Probably the most important thing about that award was that KMPL had taken on Aboriginal people, quite often with low literacy levels and helped them turn around their lives by giving them qualifications and a work history. This has enabled many of their past workers to go on to bigger and better jobs thanks to the help they’ve received from KMPL.

So what’s their secret to success? This is the question Red Ochre put to two of the owners, Paul Watling, Director and Brock Watling, General Manager. To understand the answer, it’s important to explain some of the history. The Watling family assumed 100% ownership of the company in June 2013 through a loan from IBA. Prior to that they had 50% ownership but to be able to build and structure the company the way they wanted it they need to take full control.

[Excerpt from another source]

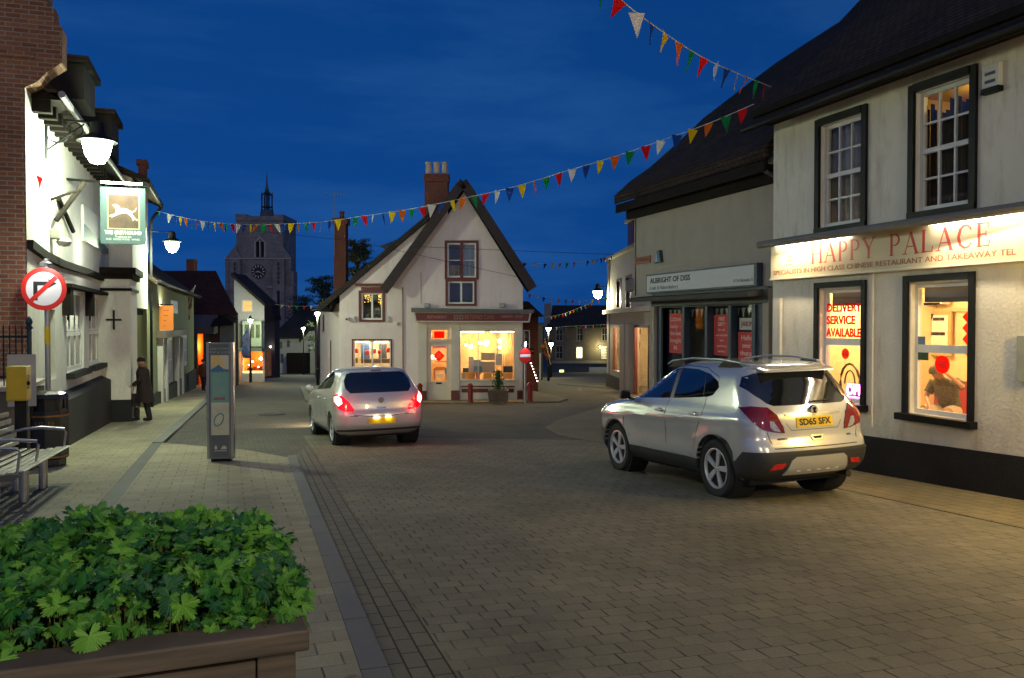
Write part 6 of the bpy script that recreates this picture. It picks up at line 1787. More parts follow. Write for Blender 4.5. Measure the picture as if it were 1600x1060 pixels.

IBA helped out with the necessary loan and they haven’t looked back.

But like any small business the KMPL has had it’s share of hardship. Paul and Brock spoke candidly about the retraction of the construction industry that started in 2012 and how it affected them. They had to work out how to survive and continue to prosper. Although any down turn is painful they felt that the experience had made them leaner, smarter and hungrier. They had broadened their customer base, not just large construction companies but they targeted the smaller builders as well to make sure that they were capturing a larger market share.  Paul and Brock both agree that to make the company grow and prosper they’ve needed 4 special characteristics, discipline and focus, a very high focus on quality, honesty and innovation.

And a very strong focus on building their most important capital-their staff.  Brock, whose mother is a local Aboriginal woman talked about working with their Aboriginal staff, supporting them and ensuring that training was delivered accurately and in a way that built capacity.

Brock is a certificate IV trainer and built the training plans to ensure that his staff were getting what they required from training. He even ensured that even in the non-trade areas the employees are assessed and given certificates of competency, something very few employers would do. Paul, Brock’s father, is understandably proud of the staff and the way in which his son has assumed control and supported the staff development process.

Both Paul and Brock acknowledged the very important assistance they had received from IBA in the form of finance to complete the purchase of the business. The Broome office has a great track record of achieving successes like this. Paul Watling said that “without IBA we just could not have done it”.

Well done IBA, but more importantly,well done KMPL.